It was more than a grammatical objection. You know the way in which it makes you wince, if ever you have lived in Australia or New Zealand or Canada, to hear people talk of “the colonies” or “the colonials.” The people who use the words do not realise that there is anything unpopular in their use, although the objection is really quite universal in the self-governing States, and represents a revolt against an out-of-date point of view which still lingers in some quarters.
In the same way anyone who is in touch with them knows that to speak of the feats of “an Anzac” or of “the Anzacs” is unpopular with the men to whom it is applied. You will never hear the men refer to themselves as Anzacs. They call themselves simply Australians or New Zealanders.
It is an interesting mental phase. The reason of it is not that Australians and New Zealanders dislike being clubbed together. Quite the reverse—the Australians are never more satisfied than when they are next to the New Zealanders. The two certainly feel themselves in some respects one and inseparable to a greater extent than any other troops here.

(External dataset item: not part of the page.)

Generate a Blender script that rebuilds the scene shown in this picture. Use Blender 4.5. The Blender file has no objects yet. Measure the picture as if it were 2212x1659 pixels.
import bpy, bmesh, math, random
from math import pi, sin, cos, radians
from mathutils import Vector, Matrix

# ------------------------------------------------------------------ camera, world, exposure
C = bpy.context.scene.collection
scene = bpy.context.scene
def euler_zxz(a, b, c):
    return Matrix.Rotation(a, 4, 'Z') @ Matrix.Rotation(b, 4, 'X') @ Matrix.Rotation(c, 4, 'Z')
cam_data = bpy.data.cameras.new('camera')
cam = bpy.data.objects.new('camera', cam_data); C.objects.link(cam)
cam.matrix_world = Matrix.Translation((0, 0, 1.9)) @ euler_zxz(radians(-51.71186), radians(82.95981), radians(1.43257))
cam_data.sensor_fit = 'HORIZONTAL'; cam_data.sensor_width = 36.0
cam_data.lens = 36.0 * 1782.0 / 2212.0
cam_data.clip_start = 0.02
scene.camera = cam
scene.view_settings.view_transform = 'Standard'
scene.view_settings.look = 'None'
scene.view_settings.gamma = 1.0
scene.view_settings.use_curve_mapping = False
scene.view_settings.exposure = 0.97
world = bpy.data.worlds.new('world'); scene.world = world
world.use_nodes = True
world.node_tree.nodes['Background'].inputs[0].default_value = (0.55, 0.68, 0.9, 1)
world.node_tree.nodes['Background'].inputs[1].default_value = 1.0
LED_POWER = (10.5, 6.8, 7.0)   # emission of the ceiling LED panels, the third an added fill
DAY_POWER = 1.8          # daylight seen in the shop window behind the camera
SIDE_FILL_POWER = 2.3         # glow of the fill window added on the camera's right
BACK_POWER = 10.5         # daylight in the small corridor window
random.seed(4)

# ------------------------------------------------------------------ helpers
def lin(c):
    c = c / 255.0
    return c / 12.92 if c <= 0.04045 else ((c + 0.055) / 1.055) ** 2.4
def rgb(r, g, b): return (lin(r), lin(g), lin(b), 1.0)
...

They are proud of Anzac as the name of their corps, and as the name of that hill-side in Gallipoli where their graves lie side by side. The reason why they always avoid calling themselves “the Anzacs” is that the term was at one time associated in the Press with so many highly coloured, imaginative, mock heroic stories of individual feats, which they were supposed to have performed, that its use from that time forth was, by a sort of tacit consent, irrevocably damned within the force. The picture which it called up was that of the “Anzac” in London, with his shining gaiters and buttons and generally unauthorised cock’s feathers in his hat, reaping the glory of the acrobatic performances which his battered countrymen, very unlovely with sweat and dust, were credited with achieving in No Man’s Land. This was before the Somme fight, when first these Gallipoli troops came to Europe. The regular British war correspondents were not responsible for it—this nonsense was not written by them; when the day of real trial came they wrote of it conscientiously and brilliantly, and nothing that could be written was too much. But the vogue of the wildest stories of the “Anzacs” was when Australians and New Zealanders were doing little beyond hard work in France, and knew it. The noun “an Anzac” now bears with it, in the force, the suggestion of a man who rather approves of that sort of “swank”; and there are few of them.
The Australian and New Zealander are both intensely, overwhelmingly proud of their nationality; and only good can come of the pride. They are also intensely proud of their two-year-old units—and one of the drawbacks of the necessary rules of censorship is, that battalions of our army, which are famous throughout the force by name, have to be known to you only through vague references. Their character and history, as distinct and strongly marked as those of different men, will only come to be known to Australia when the history of these campaigns comes to be written.